Die ‘gulden camere’ stelt den lezer voor een raadsel, dat de verklaarders niet bevredigend hebben kunnen oplossen. De Engelsche tekst brengt nu de betere lezing, die zeker de oorspronkelijke is.
than sayd Satan to Emmekyn: nowe be we come to Anwarpe, nowe let vs goo to the gylden tre on the market place and there wyll we reuell and playe and spare for no coste and for a pot of Romneye, .... Than sayde Emmekyn: good Satan, let vs goo thyder and see that pastyme, for that is the thynge that I reioyce moste in and loue beste to see. Than sayde Satan to Emmeken with a good wyll; than departed they to the gylden tre and when that they were come....
Hier blijkt duidelijk dat ‘den boom’ eigenlijk ‘den gulden boom’ heet, en dat ‘den gulden camere’ willekeurig ter wille van het rijm gezet is voor ‘den gulden boom’.
De verdere verhalen over het verblijf in Antwerpen zullen we overslaan. Emmeken verlangt eindelijk naar Nijmegen terug te gaan, en Moenen moet haar haren zin geven. Zij komen er aan op den ‘ommeganckdach’ en zien er een ‘waghenspel’ een hoogst merkwaardige voorstelling van Gods barmhartigheid, waardoor Emmeken zoo wordt aangegrepen, dat ze den duivel van zich afwijst. Deze voert haar de lucht in om haar te pletter te doen vallen, maar door mirakel komt ze ongedeerd neer. Haar vrome oom die door zijn gebeden hare redding heeft verkregen, vindt haar. En hoe onvergeeflijk haar bedrijf ook mag zijn, hij zal alles doen om nog vergeving voor haar te vinden. Het lijkt wel een heel wanhopig pogen:
Na desen es heer ghijsbrecht met zijnder nichte gegaen tot alle den gheleersten priester vander stat van Nimmegen maer gheen priester hoe hoge gheleert hoe expert hoe heilich oft hoe deuoet alsi tstuc verstonden en dorsten hem gheensins onderwinden haer te absolueren oft eenige penitencie te setten van haren sonden die seer anxtelijck ende onmenschelijc waren waer om dat si alle bedruct waren’.

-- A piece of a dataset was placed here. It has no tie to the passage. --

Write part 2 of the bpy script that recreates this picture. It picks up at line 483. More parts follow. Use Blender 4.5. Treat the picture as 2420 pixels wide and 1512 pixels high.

Zij trekken daarop, nog herhaaldelijk door den duivel belaagd, naar Keulen tot den bisschop, maar deze weet evenmin raad, en daarop reizen ze naar Rome om te gaan biechten bij den Paus.
Dit alles wordt uitvoerig in proza verteld, en we moeten met mejuffrouw Kronenberg erkennen, dat het verhaal hier heel wat minder compleet en daardoor minder treffend zou zijn, als men dit prozaverhaal als een later toevoegsel ter zijde schoof. De Engelsche tekst heeft het verhaal ook, zelfs nog iets uitvoeriger, en het loopt door en geeft ook de biecht zelve, het gesprek tusschen Emmeken en den Paus, dat in het Hollandsche boekje weer in een dichterlijken vorm is gebracht.